Thiel’s Palantir Boosts Hiring While Others Are Cutting Jobs
Against the grain, data analysis software firm Palantir, backed by investor Peter Thiel, accelerates hiring while Silicon Valley peers have slowed hiring and eliminated job openings.
(Bloomberg) --Palantir Technologies Inc. is significantly accelerating its pace of hiring this year to help meet ambitious sales goals, defying convention when many other technology companies are freezing headcount or cutting jobs.
The move reflects the ethos of the company’s chairman and co-founder, Peter Thiel, who built a fortune by going against popular opinion in Silicon Valley. Palantir, which sells data analysis software to governments and companies, is on track to increase headcount about 25% by the end of the year, Lisa Gordon, a spokeswoman for the company, told Bloomberg.
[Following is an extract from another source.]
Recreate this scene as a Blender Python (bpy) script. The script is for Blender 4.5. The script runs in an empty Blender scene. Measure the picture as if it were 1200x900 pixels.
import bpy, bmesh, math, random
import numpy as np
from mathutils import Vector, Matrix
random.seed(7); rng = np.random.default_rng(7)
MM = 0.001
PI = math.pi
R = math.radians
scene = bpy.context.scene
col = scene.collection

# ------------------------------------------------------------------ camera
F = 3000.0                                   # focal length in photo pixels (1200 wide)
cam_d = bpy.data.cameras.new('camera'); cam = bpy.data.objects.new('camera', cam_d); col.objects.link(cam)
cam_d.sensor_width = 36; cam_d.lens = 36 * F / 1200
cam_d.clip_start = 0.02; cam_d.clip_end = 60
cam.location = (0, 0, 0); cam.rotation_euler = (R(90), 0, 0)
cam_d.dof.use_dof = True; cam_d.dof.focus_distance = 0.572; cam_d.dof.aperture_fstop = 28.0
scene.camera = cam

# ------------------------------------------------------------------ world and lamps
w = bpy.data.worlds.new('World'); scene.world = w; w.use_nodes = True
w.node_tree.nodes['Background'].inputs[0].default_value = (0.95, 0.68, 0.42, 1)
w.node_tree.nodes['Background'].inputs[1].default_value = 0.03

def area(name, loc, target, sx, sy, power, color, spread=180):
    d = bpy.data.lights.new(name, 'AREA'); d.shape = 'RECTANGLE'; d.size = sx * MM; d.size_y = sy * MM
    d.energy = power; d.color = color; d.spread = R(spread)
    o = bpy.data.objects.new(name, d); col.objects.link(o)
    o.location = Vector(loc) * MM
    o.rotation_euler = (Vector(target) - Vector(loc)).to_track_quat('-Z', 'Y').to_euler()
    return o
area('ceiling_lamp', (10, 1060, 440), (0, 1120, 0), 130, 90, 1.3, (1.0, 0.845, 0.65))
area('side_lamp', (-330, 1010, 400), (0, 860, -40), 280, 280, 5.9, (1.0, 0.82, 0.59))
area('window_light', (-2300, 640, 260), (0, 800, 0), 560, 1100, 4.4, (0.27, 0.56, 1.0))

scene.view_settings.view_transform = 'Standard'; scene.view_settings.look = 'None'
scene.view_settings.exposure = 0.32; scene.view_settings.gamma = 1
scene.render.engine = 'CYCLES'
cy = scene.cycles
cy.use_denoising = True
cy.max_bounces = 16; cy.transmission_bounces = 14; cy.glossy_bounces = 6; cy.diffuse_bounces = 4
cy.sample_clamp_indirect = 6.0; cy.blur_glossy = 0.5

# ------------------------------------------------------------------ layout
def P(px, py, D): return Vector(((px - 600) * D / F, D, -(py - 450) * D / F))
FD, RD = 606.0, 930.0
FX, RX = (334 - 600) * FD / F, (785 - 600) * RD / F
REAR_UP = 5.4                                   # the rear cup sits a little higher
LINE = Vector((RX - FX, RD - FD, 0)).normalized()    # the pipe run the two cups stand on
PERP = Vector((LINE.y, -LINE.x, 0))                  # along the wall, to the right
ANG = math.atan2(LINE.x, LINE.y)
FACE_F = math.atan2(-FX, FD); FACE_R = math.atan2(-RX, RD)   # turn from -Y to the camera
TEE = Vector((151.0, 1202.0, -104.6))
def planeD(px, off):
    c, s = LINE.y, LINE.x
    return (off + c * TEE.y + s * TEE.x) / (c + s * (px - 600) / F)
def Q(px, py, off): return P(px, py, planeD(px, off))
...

Palantir has already hired or extended offers to 1,100 new employees so far this year and expects to add another 300 before the end of the year, Gordon said. Palantir’s headcount will soon reach around 3,670, up from 2,920 at the end of 2021, she said.
The conventional response to economic uncertainty is to slow down or cut back. That’s what many companies are doing now. Alphabet Inc., Apple Inc. and Meta Platforms Inc. have taken steps to cool recruiting. Amazon.com Inc. shed about 100,000 jobs through attrition. Microsoft Corp., Netflix Inc., Oracle Corp. and many others eliminated positions.
Palantir hasn’t been immune to market trends that have dragged down tech stocks. Its shares have declined 38% this year. The stock jumped as much as 2% on the hiring news Friday, erasing an earlier loss. The company reports quarterly financial results on Monday.
Since its founding nearly two decades ago, Palantir has worn contrarianism like a badge of honor. It pursued work for governments when few tech companies would do so and for a long time, refused to hire salespeople. (Alex Karp, the co-founder and chief executive officer, once said the only way he’d hire a sales team was if investors forced him or if he was “hit by a bus.”) Just before Palantir went public in 2020, Karp used the event as an opportunity to distance his company from Silicon Valley, both philosophically and physically, by moving the headquarters to Denver.
Karp’s view on salespeople has evolved. The company made it a top priority in recent years to build a sales team as part of a larger goal to win government and commercial customers. Shyam Sankar, the chief operating officer, told Bloomberg in February that Palantir would add at least 175 people in sales this year. Palantir also works with International Business Machines Corp., Hyundai Heavy Industries Group and others to help sell its software to companies.
Of the 1,400 new hires planned for 2022, a significant portion outside of the sales department will be software engineers, according to Bonnie McLindon, the global head of recruiting for Palantir. Competition for top engineering talent remains fierce, but hiring them has gotten somewhat easier as the economy has contracted, she said.
One thing Palantir won’t focus on in its pitch to recruits is workplace perks such as free meals or bringing your dog to work, McLindon said. “We’re not quibbling over trinkets,” she said. “We’re finding people who are aligned with our mission and who really want to be here.”